■ Exercise goal:
All lines from the top of the records below through the line holding "from mathutils import Vector, Matrix, noise", and only those, should be printed exactly, minus the pictures.

-*-

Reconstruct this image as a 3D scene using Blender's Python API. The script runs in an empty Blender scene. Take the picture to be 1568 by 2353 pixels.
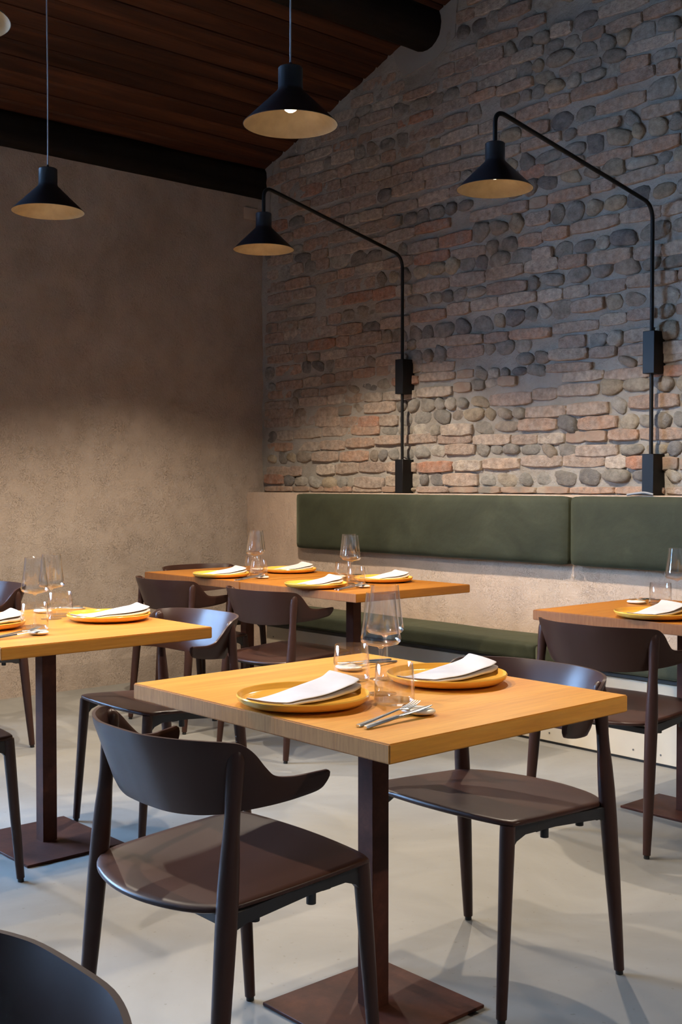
import bpy, bmesh, math, random
from mathutils import Vector, Matrix, noise

random.seed(7)
scene = bpy.context.scene
C = scene.collection
R = math.radians

# ------------------------------------------------------------------ camera
FPX = 2672.0
cam_d = bpy.data.cameras.new('camera')
cam = bpy.data.objects.new('camera', cam_d)
C.objects.link(cam)
cam_d.sensor_fit = 'VERTICAL'
cam_d.sensor_height = 36.0
cam_d.lens = 36.0 * FPX / 2353.0
cam_d.clip_start = 0.02
psi = R(41.7315)
pitch = R(1.3828)
fwd = Vector((-math.cos(psi) * math.cos(pitch), math.sin(psi) * math.cos(pitch), -math.sin(pitch)))
cam.location = (0, 0, 1.228)
cam.rotation_euler = fwd.to_track_quat('-Z', 'Y').to_euler()
scene.camera = cam

# ------------------------------------------------------------------ world, daylight, exposure
world = bpy.data.worlds.new('world')
scene.world = world
world.use_nodes = True
world.node_tree.nodes['Background'].inputs[0].default_value = (0.45, 0.62, 1.0, 1)
world.node_tree.nodes['Background'].inputs[1].default_value = 0.35

vs = scene.view_settings
vs.view_transform = 'Standard'
vs.look = 'None'
vs.gamma = 1.0
vs.use_curve_mapping = False
vs.exposure = 0.08
cy = scene.cycles
cy.max_bounces = 6
cy.diffuse_bounces = 4
cy.glossy_bounces = 4
cy.transmission_bounces = 4
cy.transparent_max_bounces = 14
cy.caustics_reflective = False
cy.caustics_refractive = False
cy.sample_clamp_indirect = 6.0
cy.use_adaptive_sampling = True
cy.adaptive_threshold = 0.045
cy.adaptive_min_samples = 18
cy.use_light_tree = False

DAY_POWER = 3700.0
LAMP_POWER = 108.0
LAMP_COL = (1.0, 0.85, 0.68)
WIN_Y0, WIN_Y1, WIN_Z0, WIN_Z1, WIN_X = -1.5, 1.3, 0.9, 3.05, -6.215

ld = bpy.data.lights.new('window_daylight', 'AREA')
ld.shape = 'RECTANGLE'
ld.size = 2.8
ld.size_y = 6.0
ld.energy = DAY_POWER
ld.color = (0.33, 0.58, 1.0)
lo = bpy.data.objects.new('window_daylight', ld)
C.objects.link(lo)
# open sky seen through the window above the roofs across the way
lo.location = (WIN_X - 1.5, -0.4, 3.35)
lo.rotation_euler = (0, R(-90 + 18), 0)

# ------------------------------------------------------------------ materials
MATS = {}

def mat(name):
    m = bpy.data.materials.new(name)
    m.use_nodes = True
    nt = m.node_tree
    b = nt.nodes['Principled BSDF']
    MATS[name] = m
    return m, nt, b

def N(nt, typ, **kw):
    n = nt.nodes.new(typ)
    for k, v in kw.items():
        if k in n.inputs:
            n.inputs[k].default_value = v
        else:
            setattr(n, k, v)
    return n

def L(nt, a, b):
    nt.links.new(a, b)

def ramp(nt, fac, stops):
    r = nt.nodes.new('ShaderNodeValToRGB')
    els = r.color_ramp.elements
    els[0].position, els[0].color = stops[0][0], (*stops[0][1], 1)
    els[1].position, els[1].color = stops[-1][0], (*stops[-1][1], 1)
    for p, c in stops[1:-1]:
        e = els.new(p)
        e.color = (*c, 1)
    L(nt, fac, r.inputs[0])
    return r.outputs[0]

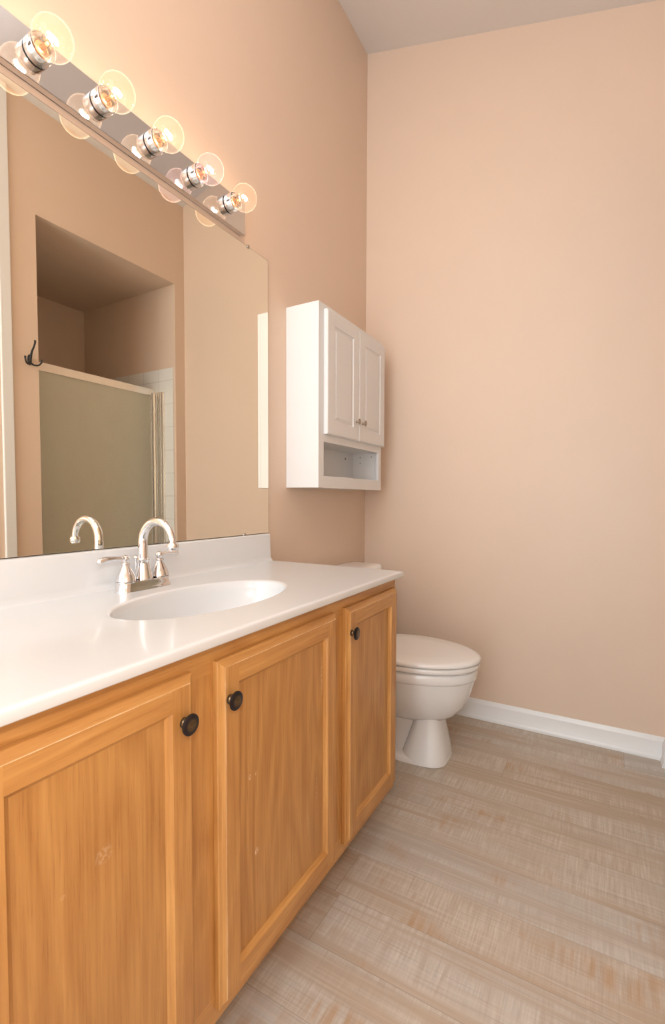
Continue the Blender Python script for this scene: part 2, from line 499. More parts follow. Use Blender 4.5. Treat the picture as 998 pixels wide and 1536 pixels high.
def base_prof(s0, sg):
    h = 0.0916
    p = [(0, 0), (0.0155, 0), (0.0155, 0.006), (0.0145, 0.012), (0.012, 0.0165), (0.0105, 0.019), (0.0105, h - 0.019), (0.0095, h - 0.014),
         (0.0065, h - 0.010), (0.0055, h - 0.004), (0.003, h), (0, h)]
    return [(s0 + sg * q[0], q[1]) for q in p]
bm = bm_new(); prism(bm, base_prof(D, -1), 0.0, W, 'x'); struct('baseboard_back', bm, mat_trim, True)
bm = bm_new(); prism(bm, base_prof(W, -1), O2 + 0.003, D - 0.0155, 'y'); struct('baseboard_right', bm, mat_trim, True)
bm = bm_new(); prism(bm, base_prof(W, -1), 1.235, O1 - 0.003, 'y'); struct('baseboard_right_near', bm, mat_trim, True)
bm = bm_new(); prism(bm, base_prof(0, 1), 1.42, D - 0.0155, 'y'); struct('baseboard_left', bm, mat_trim, True)
# full height white trim board on the right wall
bm = bm_new(); box(bm, W - 0.016, W, 1.172, 1.221, 0, ceil_z(W) - 0.002, bev=0.004); struct('trim_1', bm, mat_trim)

# ------------------------------------------------------------------ vanity cabinet
FF, DD = 0.5338, 0.5528
VY0, VY1, VZ0, VZ1 = 0.125, 1.410, 0.112, 0.7926
van = thing('vanity_cabinet', 'long honey oak bathroom vanity cabinet with three panelled doors under the white countertop', 'cabinet', (0.27, 0.77, 0))
bm = bm_new()
box(bm, 0.001, FF - 0.02, VY0, VY0 + 0.016, VZ0, VZ1); box(bm, 0.001, FF - 0.02, VY1 - 0.016, VY1, VZ0, VZ1)
box(bm, 0.001, FF - 0.02, VY0 + 0.016, VY1 - 0.016, VZ0, VZ0 + 0.016)
box(bm, 0.001, 0.007, VY0 + 0.016, VY1 - 0.016, VZ0 + 0.016, VZ1)
finish('carcass', bm, mat_oak_v, van)
bm = bm_new()   # toe kick, set back
box(bm, 0.44, 0.456, VY0, VY1, 0.0, VZ0); box(bm, 0.001, 0.44, VY1 - 0.016, VY1, 0, VZ0); box(bm, 0.001, 0.44, VY0, VY0 + 0.016, 0, VZ0)
finish('toe_kick', bm, mat_oak_h, van)
doors = [(0.215, 0.5425, 'far'), (0.5985, 1.0068, 'near'), (1.0615, 1.390, 'near')]
DZ0, DZ1 = 0.1415, 0.7605
bm = bm_new()
box(bm, FF - 0.02, FF, VY0, VY1, DZ1 - 0.02, VZ1, 1)                      # top rail
box(bm, FF - 0.02, FF, VY0, VY1, VZ0, DZ0 + 0.02, 1)                      # bottom rail
for y0, y1 in ((VY0, doors[0][0] + 0.012), (doors[0][1] - 0.012, doors[1][0] + 0.012), (doors[1][1] - 0.012, doors[2][0] + 0.012), (doors[2][1] - 0.012, VY1)):
    box(bm, FF - 0.02, FF, y0, y1, DZ0 + 0.02, DZ1 - 0.02, 0)
finish('face_frame', bm, [mat_oak_v, mat_oak_h], van)

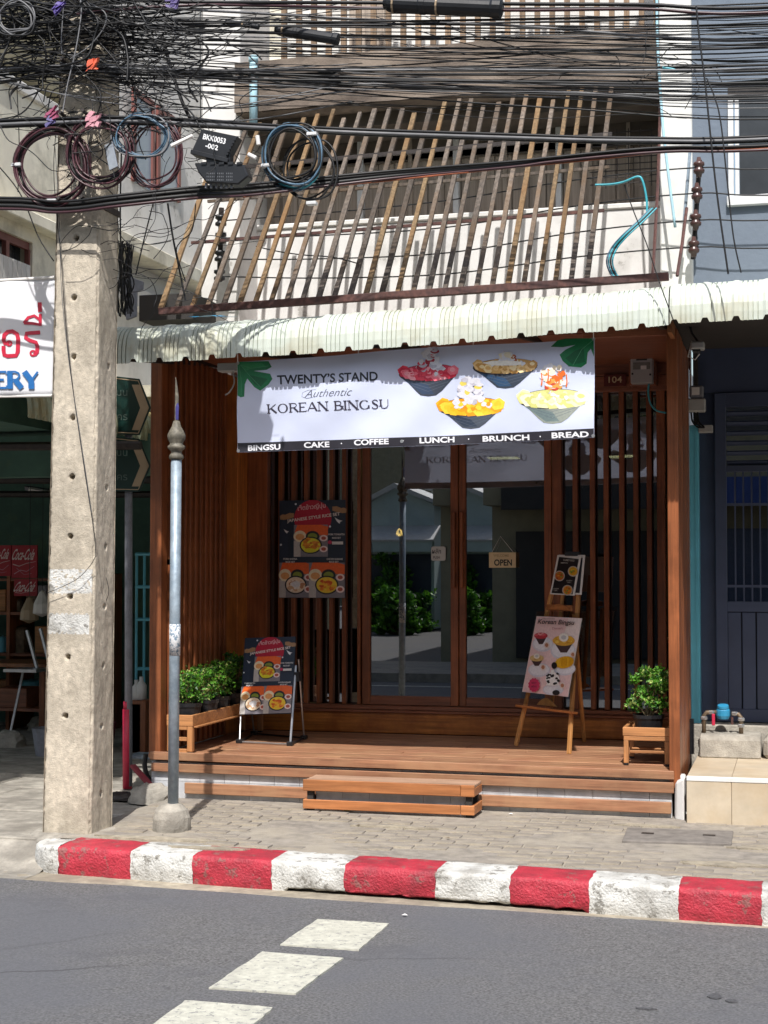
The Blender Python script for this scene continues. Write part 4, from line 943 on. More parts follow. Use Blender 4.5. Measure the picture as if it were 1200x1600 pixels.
# ground floor room
obj('back_wall', MB().box(-14, -4.85, 5.0, 5.1, -.1, 3.4), M['green_wall'], ch)
obj('ceiling', MB().box(-14, XC - .3, -1.2, 5.0, 2.95, 3.2), M['green_wall'], ch)
obj('beam', MB().box(-14, -4.86, 1.0, 1.2, 2.55, 2.9), M['green_wall'], ch)
for yy, z in ((2.4, 2.7), (3.6, 2.62), (.2, 2.85)): obj('roof_pole', MB().tube([(-14, yy, z), (-5, yy, z - .12)], .035, 6), M['dark_steel'], ch)
tl = thing('tube_lamp', 'unlit white tube lamp high on the green wall', 'lamp', at(60, 768, y=4.6)); obj('tube', MB().tube([at(46, 765, y=4.6), at(80, 771, y=4.6)], .03, 6), M['paper'], tl); obj('fitting', MB().tube([at(40, 762, y=4.7), at(86, 769, y=4.7)], .03, 4), M['pole_grey'], tl)
obj('gap_soffit', MB().box(XC - .3, -4.85, 1.3, 5.0, 3.25, 3.35), M['cream_wall'], ch)
zaw = lambda x: 2.62
la = thing('awning', 'short stained greenish corrugated awning under the white bakery banner', 'awning', (-5.5, 1, 3))
XA = XC + .62; zq = at(40, 650, x=XA).z - .0
awning_sheets(-1.1, 1.5, la, M['awning_old'], pitch=.11, zfun=lambda x: zq, swap=lambda x, y, z: (XA - (y - YA), x, z), per=6)
# ================================================================== UTILITY POLE
up = thing('utility_pole', 'square weathered concrete utility pole at the kerb corner with two white painted bands', 'utility pole', (-4.7, -1.52, 0))
YP0 = -1.69
def lerp(a, b, t): return a + (b - a) * t
zA = 0.0; zB = at(155, 300, y=YP0).z
LX = (at(66, 1285, y=YP0).x, at(88, 300, y=YP0).x); CX = (at(141, 1300, y=YP0).x, at(155.5, 300, y=YP0).x)
yb0 = (lambda d: YP0 + .335)(0)
def pole_pt(face, u, z, nz=True):
    t = z / zB; xl = lerp(LX[0], LX[1], t); xc = lerp(CX[0], CX[1], t); dep = lerp(.34, .30, t)
    e = min(u, 1 - u)
    n1 = noise.noise(Vector((z * 11, face * 7 + (0 if u < .5 else 3), 1))); n2 = noise.noise(Vector((z * 38, face * 5 + (u > .5) * 2, 5)))
    side = 1 if ((face == 0 and u > .5) or (face == 1 and u < .5)) else .5
    chip = max(0, (.055 - e) / .055) * (.012 + .016 * max(0, n1 + .1) + .007 * n2) * (1.3 if side == 1 else .8)
    n = noise.noise(Vector((u * 5, z * 5, face * 9))) * .004 + noise.noise(Vector((u * 16, z * 16, face * 9))) * .002
    if face == 0: return Vector((lerp(xl, xc, u) + (chip * .6 if u < .05 else (-chip * .6 if u > .95 else 0)), YP0 + chip - n, z))
    if face == 1: return Vector((xc - chip + n, YP0 + dep * u + (chip * .6 if u < .05 else (-chip * .6 if u > .95 else 0)), z))
    if face == 2: return Vector((lerp(xc, xl, u), YP0 + dep - chip * .3, z))
    return Vector((xl + chip * .3, YP0 + dep * (1 - u), z))
holesF = [at(a, b, y=YP0) for a, b in ((116, 465), (115, 558), (113, 652), (112, 745), (110, 838), (109, 932), (106, 1027), (102, 1119), (119, 372))]
holesR = [at(a, b, x=lerp(CX[0], CX[1], .3)) for a, b in ((165, 762), (164, 854), (163, 948), (162, 1040), (160, 1135), (160, 1240), (167, 573))]
bands = [(at(100, 928, y=YP0).z, at(100, 889, y=YP0).z), (at(100, 990, y=YP0).z, at(100, 959, y=YP0).z)]
m = MB(); nv = 560; zt0, zt1 = -.12, 5.5
for face, nu in ((0, 36), (1, 32), (2, 3), (3, 3)):
    us = [i / nu for i in range(nu + 1)]
    if nu > 10: us = sorted(set(us + [.008, .02, .98, .992]))
    W = len(us); vs = []; H = holesF if face == 0 else (holesR if face == 1 else [])
    for j in range(nv + 1):
        z = zt0 + (zt1 - zt0) * j / nv
        for u in us:
            p = pole_pt(face, u, z)
            for h in H:
                q = (p.x - h.x, p.z - h.z) if face == 0 else (p.y - h.y, p.z - h.z); d = math.hypot(*q)
                if d < .018:
                    k = 1 if d < .0125 else 1 - (d - .0125) / .0055
                    if face == 0: p.y += .14 * k
                    else: p.x -= .14 * k
            vs.append(p)
    b = len(m.v); m.v += [tuple(p) for p in vs]
    for j in range(nv):
        for i in range(W - 1):
            m.f.append((b + j * W + i, b + j * W + i + 1, b + (j + 1) * W + i + 1, b + (j + 1) * W + i)); z = zt0 + (zt1 - zt0) * (j + .5) / nv; mi = 0
            if face == 0:
                uu = (us[i] + us[i + 1]) / 2
                for k_, (z0, z1) in enumerate(bands):
                    jag = .006 * noise.noise(Vector((uu * 20, k_, 2)))
                    if z0 + jag < z < z1 + jag and uu < .965 - .05 * k_ and noise.noise(Vector((uu * 14, z * 50, 7))) < .33 + .25 * k_: mi = 1
            m.m.append(mi)
m.mi = 0
m.box(lerp(LX[0], LX[1], 1.28) , lerp(CX[0], CX[1], 1.28), YP0 + .02, YP0 + .28, 5.49, 9.0)
obj('pole', m, [M['concrete'], M['kerb_white']], up, smooth=True)
obj('footing', MB().lathe((-4.70, -1.5, -.06), [(.34, 0), (.32, .03), (.27, .055), (.2, .06)], 14), M['concrete_grey'], up, smooth=True)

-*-

■ Answer:
Reconstruct this image as a 3D scene using Blender's Python API. The script runs in an empty Blender scene. Take the picture to be 1568 by 2353 pixels.
import bpy, bmesh, math, random
from mathutils import Vector, Matrix, noise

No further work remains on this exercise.